Bahkan, kebanyakan dari para “anak bungsu” yang saya kenal ini berlaku “radikal” dengan menolak bantuan dana dari keluarga.
“Saya mengatakan pada orangtua dan kakak-kakak saya supaya mereka tidak usah mengirim uang ke saya, karena saya sudah bekerja. Saya sudah memperoleh pendapatan sehingga bisa membiayai kehidupan saya sendiri,” kata Doni.
3. Si Adik Bungsu tidak ingin terus-menerus tergantung dan “berada di bawah bayang-bayang” Sang Kakak
Kebersamaan antar anggota keluarga tidak mungkin akan langgeng selamanya. Ada yang nanti akan menikah. Ada juga mungkin yang meninggal sebelum usia lanjut.
Tak mungkin terus bersama dengan saudara, terutama kalau saudara tersebut sudah menikah. Takut mengganggu dan merepotkan rumah tangga saudara.
Kebanyakan “Anak Bungsu” yang saya kenal tidak merasa “nyaman” berada di bawah bayang-bayang Sang Kakak.
“Saya tidak ingin terus-menerus tergantung pada Kak Lusi atau kakak-kakak yang lain. ‘Zona nyaman’ yang betul-betul tidak nyaman,” kata Doni tandas.
Mereka ingin sesegera mungkin mandiri, karena bagi mereka, semakin lama tergantung pada kakak, semakin melenakan dan semakin sukar untuk melepaskan diri dari ketergantungan pada sang kakak, terutama ketergantungan akan tempat tinggal dan finansial.

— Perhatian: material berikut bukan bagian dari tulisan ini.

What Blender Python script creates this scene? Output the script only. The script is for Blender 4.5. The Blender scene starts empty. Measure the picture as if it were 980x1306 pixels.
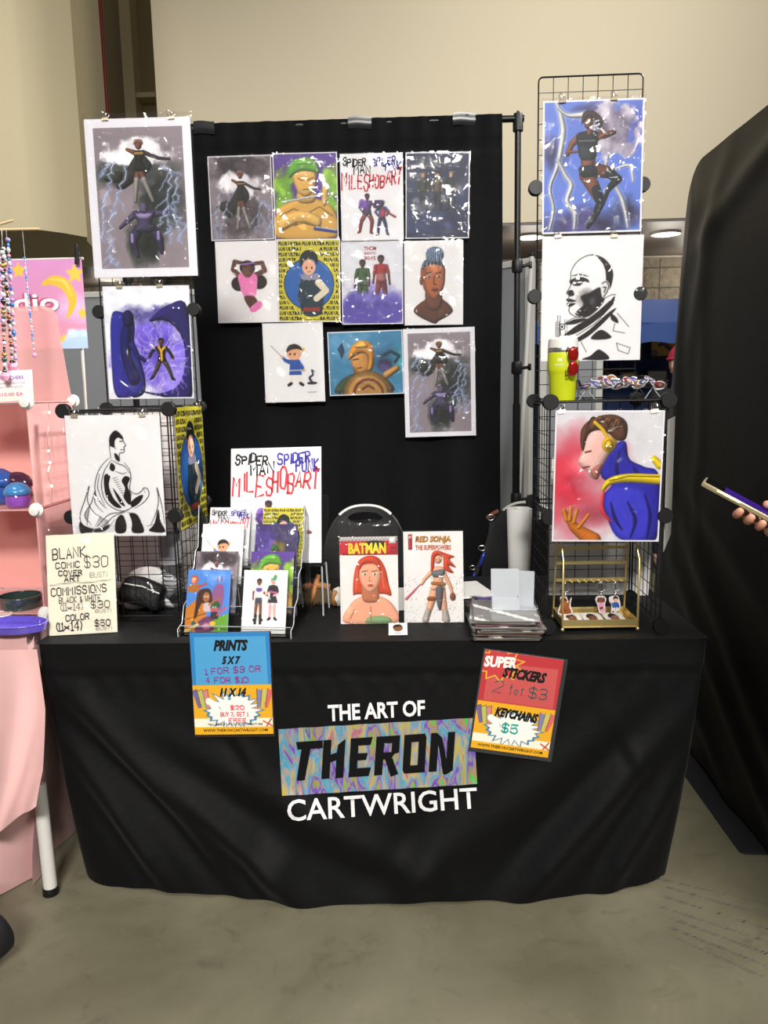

Saran Saya untuk Sang Adik Bungsu
Seandainya Anda, yang saat ini sedang membaca tulisan ini, berposisi sebagai adik bungsu dan sedang berseteru dengan sang kakak, perkenankan saya memberi saran kepada Anda.
1. Berkomunikasilah, berdialog secara bijak dengan kakak Anda, untuk memecahkan masalah
Kesalahpahaman terjadi karena kurangnya komunikasi. Keengganan dan prasangka terlalu mengambil alih pikiran.
Padahal, seandainya kedua belah pihak berkomunikasi, duduk bersama, berdialog secara bijak, masalah pun bisa terpecahkan.
Dibutuhkan kedewasaan dari sang adik bungsu dalam mengutarakan kepada sang kakak perihal hidup damai di bawah satu atap yang menjunjung asas demokrasi, bukan otoriter.